**Task details:**
Begin at the first line below and copy each line exactly, ending with the line where "580, .34, 60, .4)]" appears.

**Data provided:**
::::::::

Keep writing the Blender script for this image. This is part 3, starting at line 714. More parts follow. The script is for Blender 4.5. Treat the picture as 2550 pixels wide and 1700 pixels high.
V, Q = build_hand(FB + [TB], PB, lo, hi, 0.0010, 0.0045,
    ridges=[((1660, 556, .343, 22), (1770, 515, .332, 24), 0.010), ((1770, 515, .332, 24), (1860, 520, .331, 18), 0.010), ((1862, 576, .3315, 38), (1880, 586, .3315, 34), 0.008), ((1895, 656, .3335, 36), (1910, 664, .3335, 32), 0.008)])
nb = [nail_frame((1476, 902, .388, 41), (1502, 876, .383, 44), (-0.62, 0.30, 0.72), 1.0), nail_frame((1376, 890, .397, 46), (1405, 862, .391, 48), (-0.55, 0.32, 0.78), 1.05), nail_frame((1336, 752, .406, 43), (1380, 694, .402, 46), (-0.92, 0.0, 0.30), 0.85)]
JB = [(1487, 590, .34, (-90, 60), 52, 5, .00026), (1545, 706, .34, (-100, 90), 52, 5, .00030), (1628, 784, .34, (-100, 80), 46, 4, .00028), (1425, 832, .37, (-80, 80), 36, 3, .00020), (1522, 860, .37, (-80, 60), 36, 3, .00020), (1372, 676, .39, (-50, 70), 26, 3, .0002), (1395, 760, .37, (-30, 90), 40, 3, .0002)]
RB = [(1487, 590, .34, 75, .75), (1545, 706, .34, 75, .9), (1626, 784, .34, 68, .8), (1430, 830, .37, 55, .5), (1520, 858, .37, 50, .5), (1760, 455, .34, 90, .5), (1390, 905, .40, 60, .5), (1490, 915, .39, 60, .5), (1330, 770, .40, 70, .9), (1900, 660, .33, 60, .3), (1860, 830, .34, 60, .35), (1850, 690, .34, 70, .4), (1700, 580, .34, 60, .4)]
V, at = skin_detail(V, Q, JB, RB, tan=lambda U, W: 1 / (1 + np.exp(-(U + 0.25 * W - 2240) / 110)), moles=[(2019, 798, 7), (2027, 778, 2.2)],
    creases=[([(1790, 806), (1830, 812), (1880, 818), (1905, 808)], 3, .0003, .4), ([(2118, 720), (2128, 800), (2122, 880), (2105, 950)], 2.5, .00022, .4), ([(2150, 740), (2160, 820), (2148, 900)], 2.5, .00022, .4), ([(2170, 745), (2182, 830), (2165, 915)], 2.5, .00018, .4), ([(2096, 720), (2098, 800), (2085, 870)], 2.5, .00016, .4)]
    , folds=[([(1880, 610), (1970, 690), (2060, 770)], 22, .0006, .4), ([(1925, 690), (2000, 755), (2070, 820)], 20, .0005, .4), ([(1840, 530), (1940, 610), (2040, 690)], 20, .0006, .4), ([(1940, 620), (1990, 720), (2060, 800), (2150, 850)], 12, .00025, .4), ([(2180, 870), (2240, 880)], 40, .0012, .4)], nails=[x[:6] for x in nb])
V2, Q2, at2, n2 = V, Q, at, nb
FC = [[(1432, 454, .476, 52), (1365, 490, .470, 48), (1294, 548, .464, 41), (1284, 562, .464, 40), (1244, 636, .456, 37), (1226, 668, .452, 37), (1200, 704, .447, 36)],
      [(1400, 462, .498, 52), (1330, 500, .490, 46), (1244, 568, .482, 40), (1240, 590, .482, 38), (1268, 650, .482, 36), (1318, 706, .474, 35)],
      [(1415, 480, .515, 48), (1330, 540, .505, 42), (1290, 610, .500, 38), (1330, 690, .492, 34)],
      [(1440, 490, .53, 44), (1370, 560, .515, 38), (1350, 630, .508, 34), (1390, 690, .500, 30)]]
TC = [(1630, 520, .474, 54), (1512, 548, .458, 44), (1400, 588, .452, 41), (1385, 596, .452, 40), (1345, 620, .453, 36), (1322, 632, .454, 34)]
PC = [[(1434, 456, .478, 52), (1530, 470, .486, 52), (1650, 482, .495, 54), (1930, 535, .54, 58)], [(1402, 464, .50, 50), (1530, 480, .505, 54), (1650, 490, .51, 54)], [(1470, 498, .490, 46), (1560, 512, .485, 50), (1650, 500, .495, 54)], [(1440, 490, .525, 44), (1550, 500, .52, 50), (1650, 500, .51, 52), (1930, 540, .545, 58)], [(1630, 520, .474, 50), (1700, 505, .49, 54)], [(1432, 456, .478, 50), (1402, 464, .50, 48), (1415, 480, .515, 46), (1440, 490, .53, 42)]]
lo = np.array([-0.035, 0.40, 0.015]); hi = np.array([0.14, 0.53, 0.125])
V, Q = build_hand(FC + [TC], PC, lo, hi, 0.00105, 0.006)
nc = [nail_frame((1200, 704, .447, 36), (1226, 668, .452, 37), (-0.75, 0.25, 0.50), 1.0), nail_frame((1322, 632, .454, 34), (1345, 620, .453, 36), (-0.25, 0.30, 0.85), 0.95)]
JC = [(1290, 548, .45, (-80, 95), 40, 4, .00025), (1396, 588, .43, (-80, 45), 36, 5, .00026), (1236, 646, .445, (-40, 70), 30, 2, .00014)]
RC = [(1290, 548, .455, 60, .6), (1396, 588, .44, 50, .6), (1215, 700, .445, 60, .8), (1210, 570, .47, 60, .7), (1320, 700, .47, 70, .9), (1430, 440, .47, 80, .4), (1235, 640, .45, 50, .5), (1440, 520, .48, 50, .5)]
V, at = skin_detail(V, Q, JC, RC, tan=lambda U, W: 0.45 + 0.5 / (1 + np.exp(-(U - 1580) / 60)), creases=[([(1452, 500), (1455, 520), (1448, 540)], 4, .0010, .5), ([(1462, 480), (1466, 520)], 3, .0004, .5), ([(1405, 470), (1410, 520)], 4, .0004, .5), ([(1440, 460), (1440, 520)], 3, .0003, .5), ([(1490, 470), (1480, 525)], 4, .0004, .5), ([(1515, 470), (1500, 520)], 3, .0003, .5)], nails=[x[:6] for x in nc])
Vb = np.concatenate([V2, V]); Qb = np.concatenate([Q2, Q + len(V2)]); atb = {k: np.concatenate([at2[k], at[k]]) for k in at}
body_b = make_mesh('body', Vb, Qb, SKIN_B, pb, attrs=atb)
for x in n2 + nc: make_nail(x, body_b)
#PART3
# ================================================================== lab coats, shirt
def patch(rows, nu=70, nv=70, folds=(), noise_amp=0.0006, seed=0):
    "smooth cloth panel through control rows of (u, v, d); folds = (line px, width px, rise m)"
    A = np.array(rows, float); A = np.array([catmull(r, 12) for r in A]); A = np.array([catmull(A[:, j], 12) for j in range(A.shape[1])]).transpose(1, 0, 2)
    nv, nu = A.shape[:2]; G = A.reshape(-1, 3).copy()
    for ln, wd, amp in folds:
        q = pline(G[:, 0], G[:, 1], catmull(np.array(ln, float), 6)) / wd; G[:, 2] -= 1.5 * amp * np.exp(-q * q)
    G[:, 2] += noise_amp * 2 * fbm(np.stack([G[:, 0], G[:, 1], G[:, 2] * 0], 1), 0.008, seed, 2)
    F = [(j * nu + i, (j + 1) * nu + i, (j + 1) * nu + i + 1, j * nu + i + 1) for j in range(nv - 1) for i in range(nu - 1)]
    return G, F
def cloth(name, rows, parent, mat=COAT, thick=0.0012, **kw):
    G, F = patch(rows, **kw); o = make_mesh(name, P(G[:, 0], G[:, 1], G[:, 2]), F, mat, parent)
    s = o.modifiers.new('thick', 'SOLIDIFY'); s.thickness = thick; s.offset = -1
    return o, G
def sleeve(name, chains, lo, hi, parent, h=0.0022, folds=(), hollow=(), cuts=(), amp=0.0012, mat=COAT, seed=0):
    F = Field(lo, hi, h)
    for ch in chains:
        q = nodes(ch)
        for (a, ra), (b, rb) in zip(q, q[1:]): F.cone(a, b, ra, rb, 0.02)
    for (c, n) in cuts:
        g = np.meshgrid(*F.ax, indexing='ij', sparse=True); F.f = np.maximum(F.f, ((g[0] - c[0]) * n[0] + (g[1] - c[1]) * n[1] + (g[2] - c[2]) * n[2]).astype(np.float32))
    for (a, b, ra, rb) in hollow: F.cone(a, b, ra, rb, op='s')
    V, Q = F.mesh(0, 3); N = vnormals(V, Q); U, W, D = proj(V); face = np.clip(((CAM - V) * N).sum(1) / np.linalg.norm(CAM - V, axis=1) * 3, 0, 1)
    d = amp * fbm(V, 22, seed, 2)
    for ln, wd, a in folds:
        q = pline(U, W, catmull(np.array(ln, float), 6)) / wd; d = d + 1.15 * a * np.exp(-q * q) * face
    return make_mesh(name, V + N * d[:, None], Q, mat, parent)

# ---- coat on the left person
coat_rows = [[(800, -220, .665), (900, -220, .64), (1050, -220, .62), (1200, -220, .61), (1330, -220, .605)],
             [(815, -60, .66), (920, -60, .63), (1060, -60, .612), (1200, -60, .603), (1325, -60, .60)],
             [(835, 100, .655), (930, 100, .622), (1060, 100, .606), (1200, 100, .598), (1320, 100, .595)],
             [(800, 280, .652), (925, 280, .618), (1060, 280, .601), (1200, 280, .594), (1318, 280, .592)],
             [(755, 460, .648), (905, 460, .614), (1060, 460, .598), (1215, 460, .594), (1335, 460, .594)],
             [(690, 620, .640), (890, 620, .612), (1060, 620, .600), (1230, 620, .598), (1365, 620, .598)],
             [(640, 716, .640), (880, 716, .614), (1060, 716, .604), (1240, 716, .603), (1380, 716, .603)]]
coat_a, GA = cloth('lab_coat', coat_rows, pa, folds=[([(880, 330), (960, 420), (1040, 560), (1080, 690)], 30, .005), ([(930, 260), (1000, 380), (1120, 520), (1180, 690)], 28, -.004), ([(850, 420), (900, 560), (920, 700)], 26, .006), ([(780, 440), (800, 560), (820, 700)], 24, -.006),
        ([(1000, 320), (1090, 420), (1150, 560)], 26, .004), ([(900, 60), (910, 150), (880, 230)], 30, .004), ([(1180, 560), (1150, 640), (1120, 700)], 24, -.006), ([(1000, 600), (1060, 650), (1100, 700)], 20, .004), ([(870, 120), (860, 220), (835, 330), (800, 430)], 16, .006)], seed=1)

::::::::

**Solution for this task:**
Keep writing the Blender script for this image. This is part 3, starting at line 714. More parts follow. The script is for Blender 4.5. Treat the picture as 2550 pixels wide and 1700 pixels high.
V, Q = build_hand(FB + [TB], PB, lo, hi, 0.0010, 0.0045,
    ridges=[((1660, 556, .343, 22), (1770, 515, .332, 24), 0.010), ((1770, 515, .332, 24), (1860, 520, .331, 18), 0.010), ((1862, 576, .3315, 38), (1880, 586, .3315, 34), 0.008), ((1895, 656, .3335, 36), (1910, 664, .3335, 32), 0.008)])
nb = [nail_frame((1476, 902, .388, 41), (1502, 876, .383, 44), (-0.62, 0.30, 0.72), 1.0), nail_frame((1376, 890, .397, 46), (1405, 862, .391, 48), (-0.55, 0.32, 0.78), 1.05), nail_frame((1336, 752, .406, 43), (1380, 694, .402, 46), (-0.92, 0.0, 0.30), 0.85)]
JB = [(1487, 590, .34, (-90, 60), 52, 5, .00026), (1545, 706, .34, (-100, 90), 52, 5, .00030), (1628, 784, .34, (-100, 80), 46, 4, .00028), (1425, 832, .37, (-80, 80), 36, 3, .00020), (1522, 860, .37, (-80, 60), 36, 3, .00020), (1372, 676, .39, (-50, 70), 26, 3, .0002), (1395, 760, .37, (-30, 90), 40, 3, .0002)]
RB = [(1487, 590, .34, 75, .75), (1545, 706, .34, 75, .9), (1626, 784, .34, 68, .8), (1430, 830, .37, 55, .5), (1520, 858, .37, 50, .5), (1760, 455, .34, 90, .5), (1390, 905, .40, 60, .5), (1490, 915, .39, 60, .5), (1330, 770, .40, 70, .9), (1900, 660, .33, 60, .3), (1860, 830, .34, 60, .35), (1850, 690, .34, 70, .4), (1700, 580, .34, 60, .4)]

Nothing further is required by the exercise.